Radio Free Europe: Airwave of Spies. And my Dad.
- Christopher McHale
- 2 days ago
- 4 min read

The voices crackled over the airwaves, carrying news and dissent through the static-laced void of the Iron Curtain. In a cramped apartment in Budapest, a family huddled around a shortwave radio, tuning past the droning, state-approved reports to find a different voice—one that spoke of things the regime didn’t want them to hear. A Western voice. A free voice. It was Radio Free Europe (RFE), the beacon that crackled into kitchens, garages, and cell meetings across Eastern Europe, delivering the news as it was, not as the Politburo wanted it to be.
In 1960 my family moved to London. My dad was working for Radio Free Europe. They had an office in Portman Square. I’m a kid so I’m not sure what I think of all this. I remember the square and the office. There’s was a radio studio. It seemed my dad was doing good. Our apartment was filled with political refugees. We knew who the bad guys were.
Information War
By the 1960s, Radio Free Europe had become a lifeline to those behind the Iron Curtain, reporting on everything from the Cuban Missile Crisis to the Prague Spring of 1968. It broadcast messages from exiles, dissidents, and defectors, slipping past Soviet censors in a battle not fought with guns but with words. For listeners, RFE wasn’t just radio—it was proof that the world hadn’t forgotten them.
But who controlled the voice on the other end of the signal?
CIA Brainchild
My dad worked for the CIA. He never admitted it until at the end of his life he told me everyone worked for the CIA in one way or another. It was all just information gathering and writing reports and sending them back to Washington.
RFE’s origins were no mystery in Washington. Launched in the late 1940s as part of the U.S. psychological warfare strategy, it was bankrolled by the CIA under a front organization: the National Committee for a Free Europe. Money moved through shell accounts, and editorial lines were subtly shaped by intelligence officers who saw the station as a powerful tool against Soviet influence. In Munich, where RFE’s main studios were based, journalists—many of them Eastern European exiles—produced news that challenged communist narratives, while intelligence operatives monitored reactions behind the Curtain.
We had a piece of the Iron Curtain in our living room. It was a twist of barbed wire in a plexiglass shell. I always imagined a spy, most likely my dad, clipping a piece of it as he crawled under on a spy mission.
By the mid-1960s, the game was changing. Public scrutiny was growing, and Congress was starting to pull at the edges of CIA secrecy.
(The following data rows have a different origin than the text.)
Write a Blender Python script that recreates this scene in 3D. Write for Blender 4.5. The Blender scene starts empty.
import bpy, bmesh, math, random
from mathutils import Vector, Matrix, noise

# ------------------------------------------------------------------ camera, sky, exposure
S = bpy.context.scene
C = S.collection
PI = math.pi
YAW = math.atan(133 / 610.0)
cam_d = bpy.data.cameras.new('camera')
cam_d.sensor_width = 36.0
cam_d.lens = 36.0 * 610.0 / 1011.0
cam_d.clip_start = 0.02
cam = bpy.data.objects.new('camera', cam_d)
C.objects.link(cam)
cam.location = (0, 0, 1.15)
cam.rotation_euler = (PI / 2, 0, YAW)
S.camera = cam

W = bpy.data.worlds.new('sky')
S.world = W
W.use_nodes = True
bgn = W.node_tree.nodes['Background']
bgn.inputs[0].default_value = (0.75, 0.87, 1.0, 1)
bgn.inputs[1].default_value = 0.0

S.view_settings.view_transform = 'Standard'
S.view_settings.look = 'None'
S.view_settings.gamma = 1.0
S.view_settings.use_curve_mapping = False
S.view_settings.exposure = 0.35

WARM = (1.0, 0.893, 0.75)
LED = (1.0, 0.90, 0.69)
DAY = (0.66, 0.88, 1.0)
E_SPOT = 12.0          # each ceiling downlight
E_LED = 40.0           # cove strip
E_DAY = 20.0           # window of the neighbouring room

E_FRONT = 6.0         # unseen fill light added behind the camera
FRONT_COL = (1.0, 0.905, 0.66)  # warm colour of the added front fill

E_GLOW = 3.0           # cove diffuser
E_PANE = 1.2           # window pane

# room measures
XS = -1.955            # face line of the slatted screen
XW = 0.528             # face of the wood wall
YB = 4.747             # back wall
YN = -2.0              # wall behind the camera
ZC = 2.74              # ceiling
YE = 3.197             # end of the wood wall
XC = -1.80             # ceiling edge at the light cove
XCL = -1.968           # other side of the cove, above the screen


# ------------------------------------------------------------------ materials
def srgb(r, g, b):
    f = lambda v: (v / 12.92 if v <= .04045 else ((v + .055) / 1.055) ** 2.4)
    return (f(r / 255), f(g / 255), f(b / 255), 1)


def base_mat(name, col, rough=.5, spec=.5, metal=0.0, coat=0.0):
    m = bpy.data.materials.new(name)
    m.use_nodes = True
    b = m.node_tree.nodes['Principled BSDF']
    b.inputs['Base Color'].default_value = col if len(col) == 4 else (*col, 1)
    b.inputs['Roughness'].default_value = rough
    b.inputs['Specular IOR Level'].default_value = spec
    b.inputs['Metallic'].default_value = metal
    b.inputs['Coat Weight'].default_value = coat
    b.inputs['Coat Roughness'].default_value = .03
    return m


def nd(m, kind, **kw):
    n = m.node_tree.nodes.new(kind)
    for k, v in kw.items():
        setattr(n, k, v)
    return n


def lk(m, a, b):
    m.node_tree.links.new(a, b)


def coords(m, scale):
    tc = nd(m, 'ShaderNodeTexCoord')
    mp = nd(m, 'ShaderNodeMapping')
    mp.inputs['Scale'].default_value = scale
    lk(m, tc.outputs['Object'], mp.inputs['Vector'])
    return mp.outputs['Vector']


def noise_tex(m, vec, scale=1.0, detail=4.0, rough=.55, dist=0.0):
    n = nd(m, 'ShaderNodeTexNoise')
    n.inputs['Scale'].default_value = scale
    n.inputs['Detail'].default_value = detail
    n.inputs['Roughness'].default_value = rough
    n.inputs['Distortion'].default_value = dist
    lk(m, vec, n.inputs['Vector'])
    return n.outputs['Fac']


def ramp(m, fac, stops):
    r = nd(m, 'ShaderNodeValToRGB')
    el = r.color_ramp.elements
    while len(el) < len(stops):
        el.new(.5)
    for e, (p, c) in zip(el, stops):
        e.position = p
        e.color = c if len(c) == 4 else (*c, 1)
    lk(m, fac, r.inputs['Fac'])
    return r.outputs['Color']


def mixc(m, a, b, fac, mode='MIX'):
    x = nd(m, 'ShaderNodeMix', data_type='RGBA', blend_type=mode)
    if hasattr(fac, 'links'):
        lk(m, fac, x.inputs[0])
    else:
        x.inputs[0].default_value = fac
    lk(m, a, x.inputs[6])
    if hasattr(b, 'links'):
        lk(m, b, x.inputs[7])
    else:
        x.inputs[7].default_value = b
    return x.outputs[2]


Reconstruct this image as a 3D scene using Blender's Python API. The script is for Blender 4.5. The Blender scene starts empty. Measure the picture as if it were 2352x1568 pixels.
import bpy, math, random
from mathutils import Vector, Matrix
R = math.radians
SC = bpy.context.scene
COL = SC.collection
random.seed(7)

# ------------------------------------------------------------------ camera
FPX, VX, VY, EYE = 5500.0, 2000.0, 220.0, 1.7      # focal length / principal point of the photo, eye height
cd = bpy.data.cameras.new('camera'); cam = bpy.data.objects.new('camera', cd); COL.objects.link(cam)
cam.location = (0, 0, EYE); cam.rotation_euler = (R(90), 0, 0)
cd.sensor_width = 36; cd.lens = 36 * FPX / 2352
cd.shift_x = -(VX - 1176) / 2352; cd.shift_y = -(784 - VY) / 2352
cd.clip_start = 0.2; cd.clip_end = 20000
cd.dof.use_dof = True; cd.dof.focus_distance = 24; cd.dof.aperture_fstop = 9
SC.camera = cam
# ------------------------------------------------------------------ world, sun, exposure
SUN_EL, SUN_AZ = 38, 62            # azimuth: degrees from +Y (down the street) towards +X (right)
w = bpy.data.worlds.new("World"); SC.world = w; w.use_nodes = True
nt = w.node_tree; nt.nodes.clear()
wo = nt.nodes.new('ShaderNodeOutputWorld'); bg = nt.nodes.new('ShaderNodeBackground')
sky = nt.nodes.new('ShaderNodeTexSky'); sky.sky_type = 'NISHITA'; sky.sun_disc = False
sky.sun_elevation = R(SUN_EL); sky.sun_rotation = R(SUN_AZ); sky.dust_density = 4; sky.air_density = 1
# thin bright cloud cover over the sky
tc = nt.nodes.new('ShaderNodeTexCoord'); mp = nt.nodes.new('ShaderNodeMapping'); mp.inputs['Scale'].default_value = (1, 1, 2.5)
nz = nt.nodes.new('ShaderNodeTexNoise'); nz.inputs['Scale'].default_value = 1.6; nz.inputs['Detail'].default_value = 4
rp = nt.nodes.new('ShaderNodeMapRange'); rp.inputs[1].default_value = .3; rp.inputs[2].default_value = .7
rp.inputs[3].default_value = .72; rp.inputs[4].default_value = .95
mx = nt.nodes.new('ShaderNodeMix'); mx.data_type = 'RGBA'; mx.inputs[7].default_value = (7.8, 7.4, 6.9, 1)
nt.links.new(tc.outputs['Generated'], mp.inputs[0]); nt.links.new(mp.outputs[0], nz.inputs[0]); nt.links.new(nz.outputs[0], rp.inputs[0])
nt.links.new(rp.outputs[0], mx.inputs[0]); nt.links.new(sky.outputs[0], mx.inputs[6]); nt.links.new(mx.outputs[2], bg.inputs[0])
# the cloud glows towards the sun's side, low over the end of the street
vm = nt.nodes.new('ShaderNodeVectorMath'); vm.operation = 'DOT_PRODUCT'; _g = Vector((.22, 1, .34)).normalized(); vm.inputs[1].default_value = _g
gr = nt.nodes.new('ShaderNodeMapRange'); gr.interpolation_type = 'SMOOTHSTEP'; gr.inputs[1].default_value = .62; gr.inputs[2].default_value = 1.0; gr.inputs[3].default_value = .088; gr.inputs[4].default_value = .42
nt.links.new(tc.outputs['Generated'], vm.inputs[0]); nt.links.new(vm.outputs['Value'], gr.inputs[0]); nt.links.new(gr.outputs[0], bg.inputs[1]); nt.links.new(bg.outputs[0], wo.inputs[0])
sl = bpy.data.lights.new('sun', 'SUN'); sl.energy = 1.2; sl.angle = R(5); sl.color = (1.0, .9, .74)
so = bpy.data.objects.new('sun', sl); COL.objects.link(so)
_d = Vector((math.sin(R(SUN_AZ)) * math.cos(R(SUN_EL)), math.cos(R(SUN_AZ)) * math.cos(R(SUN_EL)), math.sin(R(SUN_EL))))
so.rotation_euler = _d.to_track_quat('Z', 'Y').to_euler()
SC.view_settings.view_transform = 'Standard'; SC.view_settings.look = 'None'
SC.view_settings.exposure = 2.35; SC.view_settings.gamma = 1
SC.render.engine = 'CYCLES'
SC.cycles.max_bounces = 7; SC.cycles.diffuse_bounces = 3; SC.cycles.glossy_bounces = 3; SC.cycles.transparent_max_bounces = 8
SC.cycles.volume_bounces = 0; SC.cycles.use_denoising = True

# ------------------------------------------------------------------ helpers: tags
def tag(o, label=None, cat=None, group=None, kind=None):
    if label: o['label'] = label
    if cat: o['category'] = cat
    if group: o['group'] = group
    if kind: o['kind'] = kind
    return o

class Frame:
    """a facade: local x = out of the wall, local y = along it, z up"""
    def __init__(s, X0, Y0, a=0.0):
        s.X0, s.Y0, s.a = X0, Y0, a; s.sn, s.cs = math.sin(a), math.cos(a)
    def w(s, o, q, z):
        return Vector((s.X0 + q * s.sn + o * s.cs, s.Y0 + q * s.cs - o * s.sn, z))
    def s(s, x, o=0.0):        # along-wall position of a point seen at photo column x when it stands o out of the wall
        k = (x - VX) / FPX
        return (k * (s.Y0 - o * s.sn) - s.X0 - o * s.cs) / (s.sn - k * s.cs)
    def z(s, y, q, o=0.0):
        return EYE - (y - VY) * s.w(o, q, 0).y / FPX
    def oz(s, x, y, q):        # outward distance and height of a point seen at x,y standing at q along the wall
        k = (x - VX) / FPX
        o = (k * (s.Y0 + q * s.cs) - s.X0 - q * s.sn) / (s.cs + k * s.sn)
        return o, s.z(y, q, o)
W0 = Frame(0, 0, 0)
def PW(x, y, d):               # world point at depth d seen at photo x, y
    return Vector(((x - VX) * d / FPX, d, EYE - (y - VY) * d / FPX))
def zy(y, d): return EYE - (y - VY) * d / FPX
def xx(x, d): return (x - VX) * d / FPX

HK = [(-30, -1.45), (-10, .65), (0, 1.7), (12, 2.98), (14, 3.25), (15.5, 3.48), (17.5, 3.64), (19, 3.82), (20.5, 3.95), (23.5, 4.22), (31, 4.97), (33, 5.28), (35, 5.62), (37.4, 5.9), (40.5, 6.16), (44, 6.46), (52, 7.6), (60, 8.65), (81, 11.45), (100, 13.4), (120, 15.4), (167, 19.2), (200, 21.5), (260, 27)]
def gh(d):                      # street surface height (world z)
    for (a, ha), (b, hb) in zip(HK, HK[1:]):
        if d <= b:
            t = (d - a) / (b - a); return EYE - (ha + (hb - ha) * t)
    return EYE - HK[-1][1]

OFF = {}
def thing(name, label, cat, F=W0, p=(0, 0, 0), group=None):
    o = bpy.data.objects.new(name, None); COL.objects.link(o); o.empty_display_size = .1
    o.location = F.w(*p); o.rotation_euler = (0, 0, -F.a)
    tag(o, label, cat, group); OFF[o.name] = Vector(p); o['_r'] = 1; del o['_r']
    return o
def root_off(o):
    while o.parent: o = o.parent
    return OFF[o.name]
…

The agency’s grip loosened, and by 1971, the funding shifted officially to a government-sponsored model under the Board for International Broadcasting. But throughout the ‘60s, CIA fingerprints still marked RFE’s broadcasts—even if the hand directing them was pulling back into the shadows.
London’s Portman Square RFE
London was still dealing with the aftermath of WW 2 in 1960. We lived walking distance to Portman Square. In New York, we lived a world apart from my dad and his mysterious work. In London, we were in his world. The RFE office was on the north side of the square in a red brick townhouse. It wasn’t one of those quaint quiet squares. It was squashed between two busy streets of traffic.
Munich was the heart of RFE, but London’s Portman Square held its own secrets. The unassuming office space, tucked away just off the bustling shopping center of Oxford Street, functioned as a hub for Cold War media operations, intelligence gathering, and liaison activities. While RFE officially had no major presence there, British and American intelligence networks operated in the same circles—using London as a quiet meeting ground for journalists, diplomats, and spies.
A lot of that happened around the dinner table of our home. My mother was an excellent host and we were often asked to pass trays of hors d’oureves. I never knew who was eating all those pigs in a blanket, but I loved walking around those rooms seeing all the men dressed in suits and the women in their cocktail dresses. I can still smell the colognes and perfumes.
What was RFE’s agenda? The answer isn’t in any declassified memo, but whispers from former operatives suggest that Portman Square played a role in coordinating fundraising, recruitment, and strategic alignments. Britain, after all, had its own stake in the information war, and the MI6-CIA relationship often blurred the lines between broadcasting and intelligence work.
Danger Radio
The Soviets knew the power of words. They jammed RFE signals, flooded the airwaves with counter-propaganda, and accused it of being a pure CIA mouthpiece—sometimes exaggerating, but never entirely wrong. The reality was more complex: RFE started as a covert U.S. operation but evolved into something bigger—an instrument not just of espionage, but of resistance and truth for those who had none.
Those days are gone. RFE funding is cut. Soft power is cut. We’re in another world. No longer a world of spies and no need for radio propaganda. It’s bots and algorithms now.
My dad moved on from Portman Square and Radio Free Europe. He joined the American Embassy in London. I always wondered how he managed that parallel move that kept us in London. His career took us to South Africa and then Australia, but I think that little townhouse in Portman Square was the most intriguing of his jobs. I’ve always had a deep love of radio. Maybe it began back there in Portman Square.